- **Work required**
Reproduce exactly the lines below, from the first through the one containing "PZ0+0.003), FIB_P, d1)", and nothing more.

- **Source material**
+ + + +

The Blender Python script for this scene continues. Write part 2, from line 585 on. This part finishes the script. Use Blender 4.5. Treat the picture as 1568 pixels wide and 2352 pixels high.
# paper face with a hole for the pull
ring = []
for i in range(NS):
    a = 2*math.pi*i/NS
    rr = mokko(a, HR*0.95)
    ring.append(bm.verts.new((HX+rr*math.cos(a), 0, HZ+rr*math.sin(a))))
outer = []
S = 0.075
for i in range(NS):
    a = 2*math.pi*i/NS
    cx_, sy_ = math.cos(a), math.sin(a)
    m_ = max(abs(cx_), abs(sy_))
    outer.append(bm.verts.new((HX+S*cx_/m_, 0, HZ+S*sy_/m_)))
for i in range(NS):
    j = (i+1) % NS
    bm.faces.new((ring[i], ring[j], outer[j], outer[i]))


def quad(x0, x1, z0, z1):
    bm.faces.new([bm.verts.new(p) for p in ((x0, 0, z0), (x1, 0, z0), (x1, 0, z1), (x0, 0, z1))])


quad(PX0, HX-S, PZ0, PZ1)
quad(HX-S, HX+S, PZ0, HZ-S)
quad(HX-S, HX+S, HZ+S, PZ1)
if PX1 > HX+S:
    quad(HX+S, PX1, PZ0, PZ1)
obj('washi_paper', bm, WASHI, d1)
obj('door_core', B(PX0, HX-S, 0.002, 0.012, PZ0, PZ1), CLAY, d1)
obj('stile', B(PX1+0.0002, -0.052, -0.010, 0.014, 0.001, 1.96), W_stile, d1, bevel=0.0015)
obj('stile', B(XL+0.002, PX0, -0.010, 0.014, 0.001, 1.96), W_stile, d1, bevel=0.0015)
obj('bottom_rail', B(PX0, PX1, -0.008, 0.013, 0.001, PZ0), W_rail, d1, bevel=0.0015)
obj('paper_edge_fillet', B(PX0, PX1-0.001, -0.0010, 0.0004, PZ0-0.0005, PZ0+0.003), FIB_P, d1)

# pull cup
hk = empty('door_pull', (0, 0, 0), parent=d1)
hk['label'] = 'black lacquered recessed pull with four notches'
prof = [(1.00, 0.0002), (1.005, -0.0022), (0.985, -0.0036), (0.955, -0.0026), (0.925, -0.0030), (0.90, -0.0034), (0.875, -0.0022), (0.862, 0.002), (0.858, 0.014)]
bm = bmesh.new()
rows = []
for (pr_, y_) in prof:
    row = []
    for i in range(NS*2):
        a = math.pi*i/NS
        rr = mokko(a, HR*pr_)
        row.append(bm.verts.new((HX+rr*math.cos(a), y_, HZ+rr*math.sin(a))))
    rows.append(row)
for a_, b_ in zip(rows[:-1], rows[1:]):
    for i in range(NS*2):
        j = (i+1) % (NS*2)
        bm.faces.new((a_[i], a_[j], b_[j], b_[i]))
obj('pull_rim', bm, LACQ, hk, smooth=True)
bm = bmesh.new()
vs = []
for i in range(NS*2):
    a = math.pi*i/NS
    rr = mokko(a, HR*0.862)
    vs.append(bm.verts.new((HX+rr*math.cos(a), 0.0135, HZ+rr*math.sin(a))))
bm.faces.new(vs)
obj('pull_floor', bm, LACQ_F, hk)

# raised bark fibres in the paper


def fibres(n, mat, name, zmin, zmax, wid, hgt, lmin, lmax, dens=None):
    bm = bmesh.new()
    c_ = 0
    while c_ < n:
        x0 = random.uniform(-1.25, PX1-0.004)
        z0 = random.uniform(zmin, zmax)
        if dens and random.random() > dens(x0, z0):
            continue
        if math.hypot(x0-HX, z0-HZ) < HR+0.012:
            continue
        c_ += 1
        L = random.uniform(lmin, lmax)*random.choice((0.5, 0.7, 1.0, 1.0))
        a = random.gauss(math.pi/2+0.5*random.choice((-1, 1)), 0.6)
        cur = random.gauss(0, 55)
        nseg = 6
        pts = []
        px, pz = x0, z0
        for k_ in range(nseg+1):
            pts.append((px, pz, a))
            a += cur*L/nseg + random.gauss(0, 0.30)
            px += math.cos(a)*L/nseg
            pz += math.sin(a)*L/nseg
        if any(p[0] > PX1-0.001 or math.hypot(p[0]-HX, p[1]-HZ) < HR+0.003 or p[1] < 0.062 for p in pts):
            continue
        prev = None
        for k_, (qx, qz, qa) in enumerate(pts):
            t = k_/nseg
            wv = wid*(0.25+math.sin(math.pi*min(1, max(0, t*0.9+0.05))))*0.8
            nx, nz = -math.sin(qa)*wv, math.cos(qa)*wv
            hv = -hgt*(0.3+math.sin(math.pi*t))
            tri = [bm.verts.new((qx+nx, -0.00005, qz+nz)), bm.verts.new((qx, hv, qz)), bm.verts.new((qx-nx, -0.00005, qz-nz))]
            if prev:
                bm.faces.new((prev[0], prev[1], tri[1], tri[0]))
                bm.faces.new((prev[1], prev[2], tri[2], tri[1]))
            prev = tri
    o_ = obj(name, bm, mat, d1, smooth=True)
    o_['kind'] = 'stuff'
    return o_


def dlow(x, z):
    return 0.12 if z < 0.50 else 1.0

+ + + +

- **Task answer**
The Blender Python script for this scene continues. Write part 2, from line 585 on. This part finishes the script. Use Blender 4.5. Treat the picture as 1568 pixels wide and 2352 pixels high.
# paper face with a hole for the pull
ring = []
for i in range(NS):
    a = 2*math.pi*i/NS
    rr = mokko(a, HR*0.95)
    ring.append(bm.verts.new((HX+rr*math.cos(a), 0, HZ+rr*math.sin(a))))
outer = []
S = 0.075
for i in range(NS):
    a = 2*math.pi*i/NS
    cx_, sy_ = math.cos(a), math.sin(a)
    m_ = max(abs(cx_), abs(sy_))
    outer.append(bm.verts.new((HX+S*cx_/m_, 0, HZ+S*sy_/m_)))
for i in range(NS):
    j = (i+1) % NS
    bm.faces.new((ring[i], ring[j], outer[j], outer[i]))


def quad(x0, x1, z0, z1):
    bm.faces.new([bm.verts.new(p) for p in ((x0, 0, z0), (x1, 0, z0), (x1, 0, z1), (x0, 0, z1))])


quad(PX0, HX-S, PZ0, PZ1)
quad(HX-S, HX+S, PZ0, HZ-S)
quad(HX-S, HX+S, HZ+S, PZ1)
if PX1 > HX+S:
    quad(HX+S, PX1, PZ0, PZ1)
obj('washi_paper', bm, WASHI, d1)
obj('door_core', B(PX0, HX-S, 0.002, 0.012, PZ0, PZ1), CLAY, d1)
obj('stile', B(PX1+0.0002, -0.052, -0.010, 0.014, 0.001, 1.96), W_stile, d1, bevel=0.0015)
obj('stile', B(XL+0.002, PX0, -0.010, 0.014, 0.001, 1.96), W_stile, d1, bevel=0.0015)
obj('bottom_rail', B(PX0, PX1, -0.008, 0.013, 0.001, PZ0), W_rail, d1, bevel=0.0015)
obj('paper_edge_fillet', B(PX0, PX1-0.001, -0.0010, 0.0004, PZ0-0.0005, PZ0+0.003), FIB_P, d1)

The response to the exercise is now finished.